━━━━━ Supplied information ━━━━━
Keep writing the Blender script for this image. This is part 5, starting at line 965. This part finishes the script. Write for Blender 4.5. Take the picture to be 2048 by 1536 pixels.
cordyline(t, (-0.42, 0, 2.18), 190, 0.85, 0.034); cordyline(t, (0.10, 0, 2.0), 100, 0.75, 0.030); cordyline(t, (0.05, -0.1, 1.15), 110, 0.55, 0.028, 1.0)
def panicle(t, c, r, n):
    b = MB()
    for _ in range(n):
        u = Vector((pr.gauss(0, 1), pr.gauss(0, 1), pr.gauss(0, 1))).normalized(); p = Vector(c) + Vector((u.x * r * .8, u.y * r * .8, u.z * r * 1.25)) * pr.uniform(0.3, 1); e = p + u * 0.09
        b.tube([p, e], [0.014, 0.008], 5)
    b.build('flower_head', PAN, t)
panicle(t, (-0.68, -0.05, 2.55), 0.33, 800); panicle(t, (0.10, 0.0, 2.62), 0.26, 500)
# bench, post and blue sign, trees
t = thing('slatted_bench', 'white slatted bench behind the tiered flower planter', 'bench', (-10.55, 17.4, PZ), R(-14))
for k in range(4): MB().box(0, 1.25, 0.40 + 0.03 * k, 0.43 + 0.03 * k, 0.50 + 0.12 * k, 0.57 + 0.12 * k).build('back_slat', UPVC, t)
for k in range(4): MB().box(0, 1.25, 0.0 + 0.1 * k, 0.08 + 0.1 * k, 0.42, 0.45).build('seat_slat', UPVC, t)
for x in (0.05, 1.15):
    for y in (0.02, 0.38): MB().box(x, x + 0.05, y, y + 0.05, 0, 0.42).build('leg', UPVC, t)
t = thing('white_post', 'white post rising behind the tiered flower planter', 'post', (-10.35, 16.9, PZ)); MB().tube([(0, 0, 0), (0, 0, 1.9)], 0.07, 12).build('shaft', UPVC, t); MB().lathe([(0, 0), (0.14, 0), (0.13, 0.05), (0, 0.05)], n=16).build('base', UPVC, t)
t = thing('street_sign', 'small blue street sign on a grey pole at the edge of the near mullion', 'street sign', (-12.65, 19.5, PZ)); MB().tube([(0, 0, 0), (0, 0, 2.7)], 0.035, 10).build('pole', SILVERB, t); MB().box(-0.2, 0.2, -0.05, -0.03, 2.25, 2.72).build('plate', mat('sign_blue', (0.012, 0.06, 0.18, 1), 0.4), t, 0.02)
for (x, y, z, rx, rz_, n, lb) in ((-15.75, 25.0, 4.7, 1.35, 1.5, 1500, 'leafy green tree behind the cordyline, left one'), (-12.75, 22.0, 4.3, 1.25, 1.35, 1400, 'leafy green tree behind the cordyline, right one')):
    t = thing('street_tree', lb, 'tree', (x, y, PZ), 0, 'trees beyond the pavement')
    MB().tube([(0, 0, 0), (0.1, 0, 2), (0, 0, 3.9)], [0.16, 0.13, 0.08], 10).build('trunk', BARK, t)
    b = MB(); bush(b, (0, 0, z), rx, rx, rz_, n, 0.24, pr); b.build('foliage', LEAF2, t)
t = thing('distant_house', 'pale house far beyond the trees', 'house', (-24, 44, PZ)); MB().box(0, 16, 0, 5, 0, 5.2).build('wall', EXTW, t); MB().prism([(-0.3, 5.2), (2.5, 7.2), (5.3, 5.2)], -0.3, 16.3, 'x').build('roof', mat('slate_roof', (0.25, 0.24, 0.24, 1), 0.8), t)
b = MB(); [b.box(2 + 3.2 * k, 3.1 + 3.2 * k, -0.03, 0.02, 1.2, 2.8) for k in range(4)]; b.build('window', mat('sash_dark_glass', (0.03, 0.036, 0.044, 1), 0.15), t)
━━━━━
Required task: Transcribe the material exactly as it reads.

Result of the task:
Keep writing the Blender script for this image. This is part 5, starting at line 965. This part finishes the script. Write for Blender 4.5. Take the picture to be 2048 by 1536 pixels.
cordyline(t, (-0.42, 0, 2.18), 190, 0.85, 0.034); cordyline(t, (0.10, 0, 2.0), 100, 0.75, 0.030); cordyline(t, (0.05, -0.1, 1.15), 110, 0.55, 0.028, 1.0)
def panicle(t, c, r, n):
    b = MB()
    for _ in range(n):
        u = Vector((pr.gauss(0, 1), pr.gauss(0, 1), pr.gauss(0, 1))).normalized(); p = Vector(c) + Vector((u.x * r * .8, u.y * r * .8, u.z * r * 1.25)) * pr.uniform(0.3, 1); e = p + u * 0.09
        b.tube([p, e], [0.014, 0.008], 5)
    b.build('flower_head', PAN, t)
panicle(t, (-0.68, -0.05, 2.55), 0.33, 800); panicle(t, (0.10, 0.0, 2.62), 0.26, 500)
# bench, post and blue sign, trees
t = thing('slatted_bench', 'white slatted bench behind the tiered flower planter', 'bench', (-10.55, 17.4, PZ), R(-14))
for k in range(4): MB().box(0, 1.25, 0.40 + 0.03 * k, 0.43 + 0.03 * k, 0.50 + 0.12 * k, 0.57 + 0.12 * k).build('back_slat', UPVC, t)
for k in range(4): MB().box(0, 1.25, 0.0 + 0.1 * k, 0.08 + 0.1 * k, 0.42, 0.45).build('seat_slat', UPVC, t)
for x in (0.05, 1.15):
    for y in (0.02, 0.38): MB().box(x, x + 0.05, y, y + 0.05, 0, 0.42).build('leg', UPVC, t)
t = thing('white_post', 'white post rising behind the tiered flower planter', 'post', (-10.35, 16.9, PZ)); MB().tube([(0, 0, 0), (0, 0, 1.9)], 0.07, 12).build('shaft', UPVC, t); MB().lathe([(0, 0), (0.14, 0), (0.13, 0.05), (0, 0.05)], n=16).build('base', UPVC, t)
t = thing('street_sign', 'small blue street sign on a grey pole at the edge of the near mullion', 'street sign', (-12.65, 19.5, PZ)); MB().tube([(0, 0, 0), (0, 0, 2.7)], 0.035, 10).build('pole', SILVERB, t); MB().box(-0.2, 0.2, -0.05, -0.03, 2.25, 2.72).build('plate', mat('sign_blue', (0.012, 0.06, 0.18, 1), 0.4), t, 0.02)
for (x, y, z, rx, rz_, n, lb) in ((-15.75, 25.0, 4.7, 1.35, 1.5, 1500, 'leafy green tree behind the cordyline, left one'), (-12.75, 22.0, 4.3, 1.25, 1.35, 1400, 'leafy green tree behind the cordyline, right one')):
    t = thing('street_tree', lb, 'tree', (x, y, PZ), 0, 'trees beyond the pavement')
    MB().tube([(0, 0, 0), (0.1, 0, 2), (0, 0, 3.9)], [0.16, 0.13, 0.08], 10).build('trunk', BARK, t)
    b = MB(); bush(b, (0, 0, z), rx, rx, rz_, n, 0.24, pr); b.build('foliage', LEAF2, t)
t = thing('distant_house', 'pale house far beyond the trees', 'house', (-24, 44, PZ)); MB().box(0, 16, 0, 5, 0, 5.2).build('wall', EXTW, t); MB().prism([(-0.3, 5.2), (2.5, 7.2), (5.3, 5.2)], -0.3, 16.3, 'x').build('roof', mat('slate_roof', (0.25, 0.24, 0.24, 1), 0.8), t)
b = MB(); [b.box(2 + 3.2 * k, 3.1 + 3.2 * k, -0.03, 0.02, 1.2, 2.8) for k in range(4)]; b.build('window', mat('sash_dark_glass', (0.03, 0.036, 0.044, 1), 0.15), t)